ATHINAS straat & KOTZIA-plein ( of: Stadhuis plein)
Oorspronkelijk was er in het Athene van “toen” het plan om het koninklijk paleis te bouwen op de plaats waar het huidige Omonia-plein zich bevindt. Er was dus een geweldige weg gepland die Monastiraki met het paleis zou verbinden. Daar zouden veel winkels te vinden zijn en halverwege zou er een grote recreatietuin voor alle Atheners zijn. Uiteindelijk werd de locatie voor het paleis veranderd en werden uiteindelijk ook de plannen voor de tuin veranderd; het werd een plein. Het is het tegenwoordige Kotzia-plein, waar het stadhuis van de stad ligt en de weg is geen andere dan de Athinas-straat.
Er is nog veel over het Athene van gisteren te zeggen.

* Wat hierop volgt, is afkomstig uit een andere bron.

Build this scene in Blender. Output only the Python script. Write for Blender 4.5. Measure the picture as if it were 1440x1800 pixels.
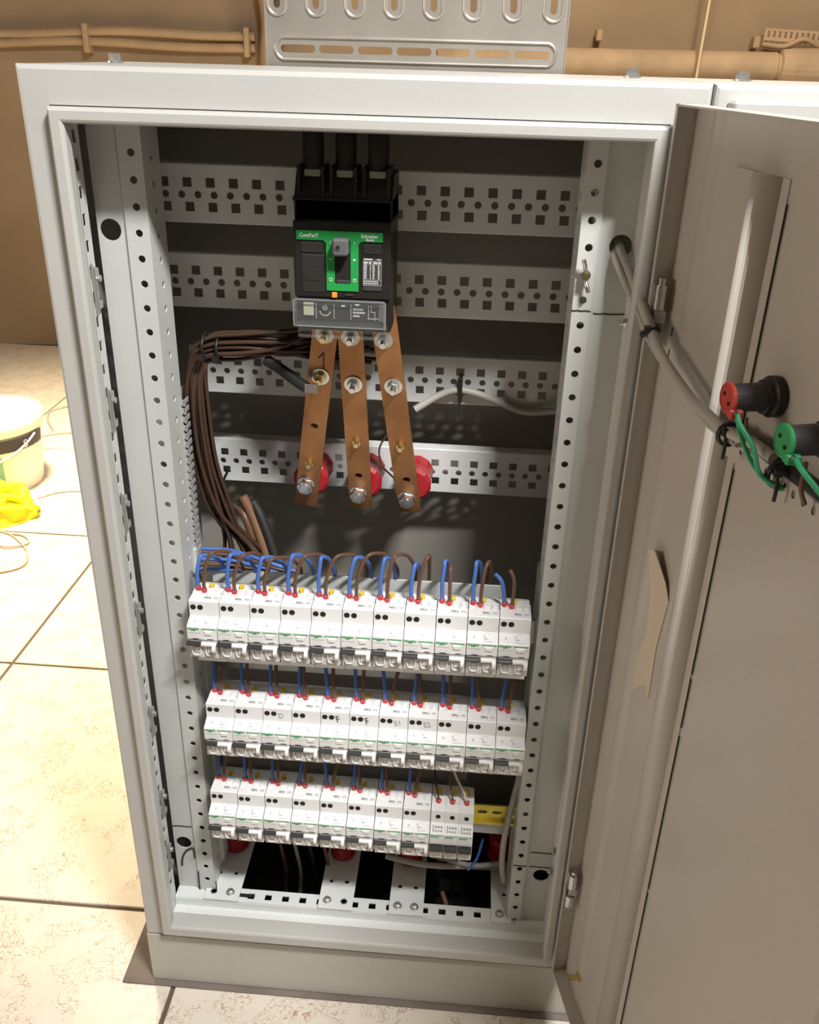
import bpy, math, random
from mathutils import Vector, Matrix, noise
from math import sin, cos, pi, radians
random.seed(7)
for o in list(bpy.data.objects): bpy.data.objects.remove(o)
scene = bpy.context.scene
COL = scene.collection
Z0 = 0.1135                     # everything is laid out from the door-rim corner; this lifts the floor to z = 0

# ------------------------------------------------------------------ camera
cam_d = bpy.data.cameras.new('camera'); cam = bpy.data.objects.new('camera', cam_d); COL.objects.link(cam)
CX = Vector((.9968, .0759, .0253)).normalized(); CF = Vector((-.0565, .8912, -.4500)).normalized(); CU = CX.cross(CF).normalized(); CX = CF.cross(CU).normalized()
CP = Vector((.3814, -.8394, 1.1064 + Z0))
cam.matrix_world = Matrix(((CX.x, CU.x, -CF.x, CP.x), (CX.y, CU.y, -CF.y, CP.y), (CX.z, CU.z, -CF.z, CP.z), (0, 0, 0, 1)))
cam_d.sensor_fit = 'HORIZONTAL'; cam_d.sensor_width = 36.0; cam_d.lens = 36.0 * 1598 / 1440
cam_d.clip_start = .02; cam_d.clip_end = 50
scene.camera = cam

# ------------------------------------------------------------------ world, lights, exposure
w = bpy.data.worlds.new('world'); scene.world = w; w.use_nodes = True
w.node_tree.nodes['Background'].inputs[0].default_value = (.9, .8, .7, 1); w.node_tree.nodes['Background'].inputs[1].default_value = .05
scene.view_settings.view_transform = 'Standard'; scene.view_settings.look = 'None'
scene.view_settings.exposure = 0.0; scene.view_settings.gamma = 1.0; scene.view_settings.use_curve_mapping = False
def area(name, loc, target, sx, sy, power, color, spread=180):
    d = bpy.data.lights.new(name, 'AREA'); d.shape = 'RECTANGLE'; d.size = sx; d.size_y = sy; d.energy = power; d.color = color; d.spread = radians(spread)
    o = bpy.data.objects.new(name, d); COL.objects.link(o); o.location = Vector(loc) + Vector((0, 0, Z0))
    o.rotation_euler = (Vector(target) - Vector(loc)).to_track_quat('-Z', 'Y').to_euler(); o['nolift'] = 1
    return o
LIGHT_FRONT = area('ceiling_tube_light', (1.0, -1.02, 2.44), (.3, 0, .6), .40, .08, 76, (1.0, .98, .955))
d_ = bpy.data.lights.new('work_lamp', 'SPOT'); d_.energy = 720; d_.color = (1.0, .81, .54); d_.spot_size = radians(80); d_.spot_blend = 1.0; d_.shadow_soft_size = .16
LIGHT_WARM = bpy.data.objects.new('work_lamp', d_); COL.objects.link(LIGHT_WARM); LIGHT_WARM.location = (-.74, 1.42, 2.2 + Z0); LIGHT_WARM['nolift'] = 1
LIGHT_SIDE = area('side_fill', (-1.75, -.45, 1.15), (.65, -.3, .55), .7, .5, 4.0, (1.0, .82, .66), 100)  # added fill that brightens the open door; no fixture stands here
LIGHT_BACK = area('ceiling_lamp_rear', (1.0, 1.7, 2.45), (1.0, 1.6, 0), .5, .1, 30, (1.0, .80, .56))

# ------------------------------------------------------------------ materials
def mat(name, col, rough=.5, metal=0., bump=0., bscale=200., var=0., vscale=6., trans=0., alpha=1., spec=.5, coat=0., emis=None, ior=1.45):
    m = bpy.data.materials.new(name); m.use_nodes = True; nt = m.node_tree; b = nt.nodes['Principled BSDF']
    b.inputs['Base Color'].default_value = (*col, 1); b.inputs['Roughness'].default_value = rough; b.inputs['Metallic'].default_value = metal
    b.inputs['Specular IOR Level'].default_value = spec; b.inputs['Transmission Weight'].default_value = trans; b.inputs['Alpha'].default_value = alpha
    b.inputs['Coat Weight'].default_value = coat; b.inputs['IOR'].default_value = ior
    tc = nt.nodes.new('ShaderNodeTexCoord')
    if var:
        n = nt.nodes.new('ShaderNodeTexNoise'); n.inputs['Scale'].default_value = vscale; n.inputs['Detail'].default_value = 6
        r = nt.nodes.new('ShaderNodeValToRGB'); r.color_ramp.elements[0].position = .3; r.color_ramp.elements[1].position = .7
        r.color_ramp.elements[0].color = (*[c * (1 - var) for c in col], 1); r.color_ramp.elements[1].color = (*[min(1, c * (1 + var)) for c in col], 1)
        nt.links.new(tc.outputs['Object'], n.inputs['Vector']); nt.links.new(n.outputs['Fac'], r.inputs['Fac']); nt.links.new(r.outputs['Color'], b.inputs['Base Color'])
    if bump:
        n2 = nt.nodes.new('ShaderNodeTexNoise'); n2.inputs['Scale'].default_value = bscale; n2.inputs['Detail'].default_value = 3
        bp = nt.nodes.new('ShaderNodeBump'); bp.inputs['Strength'].default_value = bump; bp.inputs['Distance'].default_value = .001
        nt.links.new(tc.outputs['Object'], n2.inputs['Vector']); nt.links.new(n2.outputs['Fac'], bp.inputs['Height']); nt.links.new(bp.outputs['Normal'], b.inputs['Normal'])
    return m
M = {}
M['paint'] = mat('grey_enamel_paint', (.51, .51, .488), .36, bump=.12, bscale=420, var=.03, vscale=9)
M['paint_in'] = mat('grey_enamel_inside', (.57, .59, .57), .34, bump=.10, bscale=420, var=.03, vscale=9)
M['door_paint'] = mat('grey_enamel_door', (.50, .475, .43), .34, bump=.15, bscale=300, var=.03, vscale=5)
M['rail_paint'] = mat('white_enamel_rail', (.72, .745, .735), .30, bump=.05, bscale=400)
M['plinth'] = mat('grey_plinth_paint', (.50, .49, .44), .45, bump=.15, bscale=350, var=.04, vscale=7)
M['galv'] = mat('galvanised_steel', (.62, .58, .52), .33, metal=.75, var=.10, vscale=14, bump=.1, bscale=120)
M['zinc'] = mat('zinc_plated_steel', (.72, .73, .72), .25, metal=1., var=.1, vscale=120)
M['zinc_dull'] = mat('dull_zinc', (.55, .55, .52), .42, metal=.9)
M['brass'] = mat('yellow_passivated_steel', (.72, .60, .30), .28, metal=1.)
M['yellow_rail'] = mat('yellow_chromated_steel', (.80, .66, .10), .30, metal=.55, var=.12, vscale=60)
M['copper'] = mat('copper_bar', (.40, .195, .082), .40, metal=.75, var=.22, vscale=24, bump=.15, bscale=220)
M['copper_edge'] = mat('bare_copper_strand', (.70, .30, .14), .4, metal=.9)
M['black'] = mat('black_plastic', (.018, .017, .015), .42, bump=.1, bscale=600)
M['black_soft'] = mat('black_rubber', (.022, .021, .019), .6)
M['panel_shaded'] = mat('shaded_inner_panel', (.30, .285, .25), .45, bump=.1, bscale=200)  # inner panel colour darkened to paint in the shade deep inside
M['brown_shaded'] = mat('shaded_brown_wire_pvc', (.060, .032, .020), .35)  # brown wire colour darkened to paint in the shade on the left bundle
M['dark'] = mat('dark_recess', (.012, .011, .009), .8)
M['darkgrey'] = mat('dark_grey_plastic', (.055, .055, .06), .4)
M['toggle'] = mat('anthracite_toggle', (.035, .036, .037), .35)
M['grey_handle'] = mat('grey_handle_plastic', (.13, .13, .135), .35)
M['green'] = mat('green_panel_plastic', (.022, .33, .075), .38)
M['green_print'] = mat('green_print', (.05, .38, .12), .5)
M['grey_print'] = mat('grey_print', (.36, .37, .37), .6)
M['pale_print'] = mat('pale_grey_print', (.58, .59, .59), .6)
M['white_print'] = mat('white_print', (.72, .74, .70), .5)
M['pencil'] = mat('black_marker', (.05, .05, .05), .6)
M['white'] = mat('white_breaker_plastic', (.85, .86, .86), .33, var=.02, vscale=40)
M['white2'] = mat('white_glossy_plastic', (.86, .86, .86), .22)
M['window'] = mat('smoky_clear_plastic', (.62, .61, .58), .18, spec=.6, coat=.5)
M['clear'] = mat('clear_plastic_cover', (.5, .52, .5), .08, alpha=.10, spec=.8)
M['clear_edge'] = mat('clear_plastic_edge', (.30, .31, .30), .15, spec=.8)
M['orange'] = mat('orange_plastic', (.95, .33, .05), .4)
M['red'] = mat('red_ferrule_plastic', (.58, .05, .06), .42)
M['red_ins'] = mat('red_insulator_resin', (.38, .018, .025), .36, var=.12, vscale=30)
M['red_cap'] = mat('red_lamp_cap', (.50, .055, .035), .45)
M['green_cap'] = mat('green_lamp_cap', (.03, .33, .11), .45)
M['blue'] = mat('blue_wire_pvc', (.075, .17, .50), .4)
M['brown'] = mat('brown_wire_pvc', (.135, .070, .042), .4)
M['brown_lt'] = mat('light_brown_cable_pvc', (.21, .11, .06), .5)
M['greenwire'] = mat('green_wire_pvc', (.03, .36, .16), .4)
M['grey_cable'] = mat('grey_cable_pvc', (.43, .41, .37), .45)
M['white_cable'] = mat('white_cable_pvc', (.62, .58, .50), .45)
M['duct'] = mat('grey_duct_pvc', (.34, .33, .33), .5)
M['yellow_clip'] = mat('yellow_rail_clip', (.75, .52, .03), .4)
M['tape'] = mat('beige_masking_tape', (.62, .54, .42), .7, var=.05, vscale=20, bump=.3, bscale=90)
M['bucket'] = mat('white_bucket_plastic', (.82, .78, .68), .4, var=.05, vscale=9)
M['band'] = mat('dark_label_band', (.045, .035, .045), .5)
M['teal'] = mat('teal_label', (.24, .42, .38), .5)
M['label_grey'] = mat('grey_green_label', (.42, .44, .33), .5)
M['yellow_bag'] = mat('neon_yellow_cloth', (.86, .80, .02), .6, var=.06, vscale=12)
M['wallplaster'] = mat('tan_plaster', (.36, .265, .17), .85, bump=.6, bscale=9, var=.12, vscale=2.2)
M['ceiling'] = mat('ceiling_plaster', (.20, .17, .13), .9)
M['dimwall'] = mat('dim_wall_paint', (.16, .13, .10), .9)
M['pipe'] = mat('painted_pipe', (.46, .33, .20), .6, var=.10, vscale=8, bump=.4, bscale=25)
M['lag'] = mat('lagged_pipe_wrap', (.52, .38, .24), .75, var=.14, vscale=9, bump=.6, bscale=14)
M['cord'] = mat('pale_cord', (.80, .62, .40), .6)
M['floorcord'] = mat('dull_pink_cord', (.50, .36, .28), .6)
M['sheet'] = mat('dark_rubber_sheet', (.19, .155, .135), .7, var=.15, vscale=20)
M['grout'] = mat('dark_grout', (.13, .10, .075), .95, bump=.8, bscale=200)
def speckled_tile():
    m = mat('speckled_beige_tile', (.66, .60, .50), .30, bump=.1, bscale=60); nt = m.node_tree; b = nt.nodes['Principled BSDF']
    g = nt.nodes.new('ShaderNodeNewGeometry')
    def N(scale, det, dist):
        n = nt.nodes.new('ShaderNodeTexNoise'); n.inputs['Scale'].default_value = scale; n.inputs['Detail'].default_value = det; n.inputs['Distortion'].default_value = dist
        nt.links.new(g.outputs['Position'], n.inputs['Vector']); return n
    a = N(58, 3, 2.2); c = N(17, 3, .6); l = N(2.5, 3, .3)
    s = nt.nodes.new('ShaderNodeMath'); s.operation = 'SUBTRACT'; s.inputs[1].default_value = .5; nt.links.new(a.outputs['Fac'], s.inputs[0])
    ab = nt.nodes.new('ShaderNodeMath'); ab.operation = 'ABSOLUTE'; nt.links.new(s.outputs[0], ab.inputs[0])
    r1 = nt.nodes.new('ShaderNodeMapRange'); r1.inputs['From Min'].default_value = .010; r1.inputs['From Max'].default_value = .030; r1.inputs['To Min'].default_value = 1; r1.inputs['To Max'].default_value = 0
    nt.links.new(ab.outputs[0], r1.inputs['Value'])
    r2 = nt.nodes.new('ShaderNodeMapRange'); r2.inputs['From Min'].default_value = .46; r2.inputs['From Max'].default_value = .56; nt.links.new(c.outputs['Fac'], r2.inputs['Value'])
    mu = nt.nodes.new('ShaderNodeMath'); mu.operation = 'MULTIPLY'; nt.links.new(r1.outputs[0], mu.inputs[0]); nt.links.new(r2.outputs[0], mu.inputs[1])
    base = nt.nodes.new('ShaderNodeMix'); base.data_type = 'RGBA'; base.inputs['A'].default_value = (.76, .71, .63, 1); base.inputs['B'].default_value = (.68, .62, .53, 1)
    nt.links.new(l.outputs['Fac'], base.inputs['Factor'])
    mx = nt.nodes.new('ShaderNodeMix'); mx.data_type = 'RGBA'; mx.inputs['B'].default_value = (.40, .22, .13, 1)
    mf = nt.nodes.new('ShaderNodeMath'); mf.operation = 'MULTIPLY'; mf.inputs[1].default_value = .85; nt.links.new(mu.outputs[0], mf.inputs[0])
    nt.links.new(mf.outputs[0], mx.inputs['Factor']); nt.links.new(base.outputs['Result'], mx.inputs['A']); nt.links.new(mx.outputs['Result'], b.inputs['Base Color'])
    return m
M['tile'] = speckled_tile()

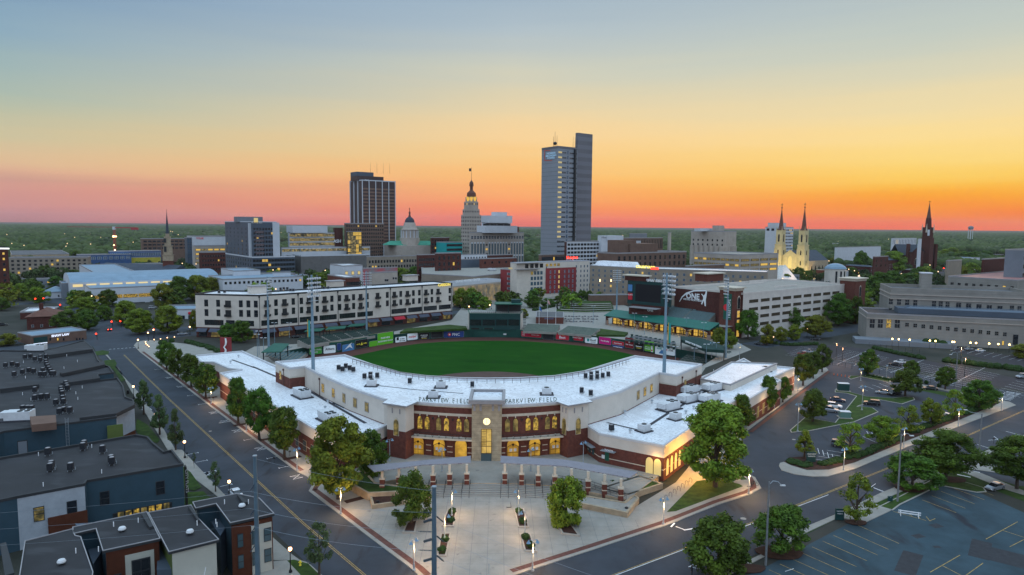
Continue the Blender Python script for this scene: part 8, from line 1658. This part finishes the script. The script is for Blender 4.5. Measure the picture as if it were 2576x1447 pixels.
for q in((-22,153),(-16,152),(-10.8,151.2),(.5,151.2),(6,152),(11,153)):light(None,(q[0],q[1]-.9,4.4),55,(1,.6,.2),.3)
A,B=RWP[2],RWP[3]
for t in(.08,.2,.34):q=lerp(A,B,t);light(None,(q[0]+3.6,q[1]-2.8,4.8),1900,(1,.5,.1),.3)
q=lerp(RWP[1],RWP[2],.85);light(None,(q[0],q[1]-1.5,4.8),260,(1,.6,.2),.3)
for t in(.3,.6):q=lerp(RWP[4],RWP[5],t);
for i,t in((3,.5),(5,.4),(7,.6)):q=lerp(RWP[i],RWP[(i+1)],t);light(None,(q[0]+2,q[1]-1.5,4.2),420,(1,.62,.2),.3)
light(None,(*G(520,1128,4),4),10,(1,.6,.3))
# far street lamps and town lights
FGm=LM_['globe'];rl=random.Random(4);n=0
bb=MB();bb.ball(0,0,0,1,n=6);far=bb.data('globe',['bulbs']);bp=MB();bp.cyl(0,0,0,1,.12,n=4);farp=bp.data('post',['post']);farr=(MB());farr.ball(0,0,0,1,n=6);farr=farr.data('globe',['red'])
while n<150:
    Yv=420*(3200/420)**rl.random();x=Yv*math.tan(R(rl.choice((rl.uniform(-38,38),rl.uniform(12,38),rl.uniform(-38,-18)))))
    if not free(x,Yv,3):continue
    n+=1;h=rl.uniform(8,11)+(6 if Yv>1100 else 0);r=thing('distant_street_lamp','tiny lit street lamp among the distant blocks and trees','street lamp',(x,Yv,0),'distant street lamps in the city');o=inst('post',farp,r,(x,Yv,0),0,(1,1,h));o=inst('globe',far,r,(x,Yv,h),0,(.3+Yv*.00033,)*3)
for x,y,l in((281.7,809,'left red light of the pair beyond the dark pickup'),(303.4,808,'right red light of the pair beyond the dark pickup'),(242.7,839.8,'red light at the corner of the law office'),(89.7,751.7,'left red light before the blue roofed house'),(110,750.6,'right red light before the blue roofed house'),(151.9,767,'red light on a dark post by the library'),(387.6,829,'red light at the cream apartment corner'),(2363.3,674,'left red light before the brick church'),(2373.7,674.7,'right red light before the brick church'),(12,720,'red light at the left picture edge')):
    Yv=G(x,y+(16 if x<1000 else 10))[1];X,z=AT(x,y,Yv);r=thing('traffic_light',l,'traffic light',(X,Yv,0),'red traffic lights');b=MB();b.cyl(X,Yv+.3,0,z+.4,.12,n=5);b.build('pole','dark',r);b=MB();b.box(X,Yv,z-1.2,.45,.4,1.6);b.build('housing','dark',r);b=MB();b.ball(X,Yv-.3,z,.2+Yv*.0005,n=7);b.build('lens','red',r)
# ================================================================ VEHICLES
M['tyre']=mk('tyre',(.012,.012,.012),.8,0);M['rim']=mk('rim',(.35,.36,.38),.3,0,metal=.8);M['carglass']=mk('car_glass',(.01,.012,.016),.08,0,spec=.8);M['tail']=mk('tail_lamp',(.3,.01,.01),.3,0);M['head']=mk('head_lamp',(.6,.62,.62),.2,0);M['tailon']=mk('tail_lamp_on',(.6,.01,.01),.3,0,emit=(1,.05,.03),es=8)
def loft(b,secs,mi,cap=True):
    k0=len(b.v);n=len(secs[0])
    for s in secs:b.v+=s
    for i in range(len(secs)-1):
        for j in range(n):a=k0+i*n+j;c=k0+i*n+(j+1)%n;b.f.append([a,c,c+n,a+n]);b.m.append(mi)
    if cap:b.f.append([k0+j for j in range(n)][::-1]);b.m.append(mi);b.f.append([k0+(len(secs)-1)*n+j for j in range(n)]);b.m.append(mi)
def sec(x,w,z0,z1,r=.12):return[(x,-w,z0),(x,w,z0),(x,w,z1-r),(x,w-r,z1),(x,-w+r,z1),(x,-w,z1-r)]
def car(kind,paint,px,py,ang,lab,on=False,cat='car',z=.01):
    A=G(px,py);r=thing({'sedan':'parked_car','suv':'parked_suv','pickup':'pickup_truck','van':'parked_van'}[kind],lab,cat,(*A,z),'cars and trucks',R(ang));key=kind+paint
    if key not in CARS:
        L,W,H_=dict(sedan=(4.7,.9,1.42),suv=(4.8,.96,1.75),pickup=(5.8,.98,1.85),van=(5.1,.98,1.75))[kind];bl={'sedan':.92,'suv':1.08,'pickup':1.15,'van':1.05}[kind]
        b=MB();loft(b,[sec(-L/2,W*.8,.45,bl-.08),sec(-L/2+.15,W*.96,.3,bl),sec(-L*.2,W,.26,bl),sec(L*.15,W,.26,bl),sec(L*.3,W*.98,.26,bl-.05),sec(L/2-.2,W*.9,.28,bl-.2),sec(L/2,W*.72,.42,bl-.34)],0);paintm=M[paint]
        body=b.data('body',[paint]);g=MB();x0,x1,x2,x3=dict(sedan=(-L*.42,-L*.24,L*.06,L*.24),suv=(-L*.49,-L*.42,L*.08,L*.24),pickup=(-L*.06,-L*.02,L*.16,L*.28),van=(-L*.49,-L*.44,L*.14,L*.32))[kind]
        loft(g,[sec(x0,W*.86,bl-.06,bl),sec(x1,W*.78,bl-.06,H_-.03),sec(x2,W*.78,bl-.06,H_-.03),sec(x3,W*.86,bl-.06,bl)],0);gl=g.data('windows',['carglass']);q=MB();loft(q,[sec(x1-.05,W*.73,H_-.06,H_-.0,.03),sec((x1+x2)/2,W*.75,H_-.06,H_+.03,.03),sec(x2+.05,W*.73,H_-.06,H_-.0,.03)],0)
        for x in((x1+x2)/2,):
            for s in(-1,1):q.box(x,s*W*.8,bl-.03,.09,.05,H_-bl+.02)
        rf=q.data('roof',[paint]);wh=MB();wh.cyl(0,0,-.11,.11,.34,n=12,mi=0);wh.cyl(0,0,.1,.125,.2,n=8,mi=1);whm=wh.data('wheel',['tyre','rim']);h=MB();h.box(0,0,0,.1,.36,.16);hm=h.data('headlight',['head']);t=MB();t.box(0,0,0,.08,.34,.18);tm=t.data('tail_light',['tail']);to_=MB();to_.box(0,0,0,.12,.5,.3);ton=to_.data('tail_light',['tailon'])
        bed=None
        if kind=='pickup':e=MB();e.box(-L*.29,0,bl-.02,L*.36,W*1.7,.03);bed=e.data('truck_bed',['tyre'])
        CARS[key]=(body,gl,rf,whm,hm,tm,ton,L,W,bl,bed)
    body,gl,rf,whm,hm,tm,ton,L,W,bl,bed=CARS[key]
    def ad(nm,me,loc=(0,0,0),rot=(0,0,0)):o=bpy.data.objects.new(nm,me);scene.collection.objects.link(o);o.parent=r;o.location=loc;o.rotation_euler=rot;return o
    ad('body',body);ad('windows',gl);ad('roof',rf)
    if bed:ad('truck_bed',bed)
    for x in(-L*.31,L*.32):
        for s in(-1,1):ad('wheel',whm,(x,s*W*.92,.34),(R(-90*s),0,0))
    for s in(-1,1):ad('headlight',hm,(L/2-.08,s*W*.6,bl-.42));ad('tail_light',ton if on else tm,(-L/2+.04,s*W*.7,bl-.32))
    return r
CARS={}
for n_,c,k in(('p_white',(.6,.62,.66),.1),('p_silver',(.32,.34,.38),.5),('p_black',(.012,.013,.018),.0),('p_blue',(.03,.04,.08),.2),('p_grey',(.06,.075,.095),.3),('p_red',(.25,.02,.02),.1)):M[n_]=mk(n_,c,.22,0,spec=.6,metal=k)
for a in[('sedan','p_blue',2107,1010,-28,'dark blue sedan parked uppermost beside the grass island'),('suv','p_white',2097,1026,-28,'white car half behind the round island tree'),('suv','p_silver',2088,1036,-28,'silver car lowest beside the round island tree'),('suv','p_black',2193,1019,152,'black sport utility car with its rear on the open lane'),('sedan','p_silver',2222,991,152,'pale sedan next to the black pickup'),('pickup','p_black',2250,993,-150,'black pickup truck under the dense dark tree'),('sedan','p_black',2339,981,160,'dark sedan alone at the back hedge'),('van','p_grey',2118,1125,-28,'grey minivan in the marked bay near the corner'),('sedan','p_white',2366,1044,-28,'white car between two hedge strip trees'),
  ('sedan','p_silver',2502,1231,205,'silver sedan alone in the lower right lot'),('sedan','p_black',2052,856,160,'dark car at the entrance of the guarded lot'),('sedan','p_black',2251,920,150,'dark car at the end of the middle striped block'),('sedan','p_white',2264,914,150,'white car next to the dark one in the striped lot'),('sedan','p_silver',2438,881,20,'pale car left of the pair below the post office'),('sedan','p_white',2466,885,20,'white car right of the pair below the post office'),('pickup','p_silver',2037,889,150,'silver truck by the sidewalk end tree'),('sedan','p_red',2020,893,150,'red car half hidden by the sidewalk end tree'),('suv','p_silver',2570,951,200,'silver car at the right picture edge'),('pickup','p_black',274,832,128,'dark pickup with glowing tail lights at the far crossroads'),('sedan','p_silver',459,843,37,'silver sedan by the left end of the cream apartments'),('sedan','p_white',592,1246,128,'white car parked behind the globe lamp at the left curb'),('sedan','p_black',1910,868,130,'dark car on the road beside the yellow green trees'),('suv','p_black',6,820,37,'dark car at the left picture edge'),('sedan','p_black',4,852,37,'second dark car at the left picture edge'),('suv','p_white',384,776,37,'white car beside the arched gable shop'),('sedan','p_black',745,850,30,'dark car parked behind the left foul line stand')]:car(*a,on=(a[5].startswith('dark pickup with')))
rc=random.Random(8);n=0
while n<46:
    Yv=450*(1500/450)**rc.random();x=Yv*math.tan(R(rc.uniform(-38,38)))
    if free(x,Yv,4):
        r=car(rc.choice(('sedan','suv')),rc.choice(('p_white','p_silver','p_black','p_grey')),1288,900,rc.choice((37,127)),'tiny car among the distant city blocks');r.location=(x,Yv,.02);r['group']='tiny cars among the distant city blocks';n+=1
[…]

Als we over haar uiterlijk spreken, kunnen we zeggen dat het belangrijkste kenmerk de kleuren waren van de kleine houten, pas geschilderde huizen met hun binnenplaatsen en de veelkleurige plantenpotten. De geur van de rozen, geraniums en jasmijn die overal aanwezig waren. De witgekalkte muren die de nederigheid van de arme huizen verfraaiden en de kleine ramen met de gordijnen die niet zozeer bedoeld waren om de armoede te verbergen, maar eerder om er een mooiere kleur aan te geven. De binnenplaatsen waren vol met kinderstemmen en op straat waren er geen auto’s. Keukens hadden een geur van specerijen en lekkernijen en de melkboer zette elke ochtend de melk voor de deur.
En mensen waren eenvoudig. Ze werkten in ploegendienst in de fabrieken, soms in de ochtend en soms ‘s avonds en elke zondagochtend, de enige feestdag van de week, zaten ze onder de pergola’s op hun gemeenschappelijke binnenplaatsen en dronken ze samen koffie. En ‘s middags verzamelden ze zich aan gemeenschappelijke tafels met vrienden, familieleden en ze deelden het vele of weinige dat uit hun keukens kwam met elkaar.
In deze maatschappij namen de mensen van die dagen elke dag zoals die kwam en voor hen was niets vanzelfsprekend. Dat is waarom ze meer konden lachen. Misschien is dit het gemeenschappelijke verschil tussen alle moderne samenlevingen en hun voorgangers.
En misschien is een flashback naar het oude iets meer dan nostalgisch, het kan een … les zijn.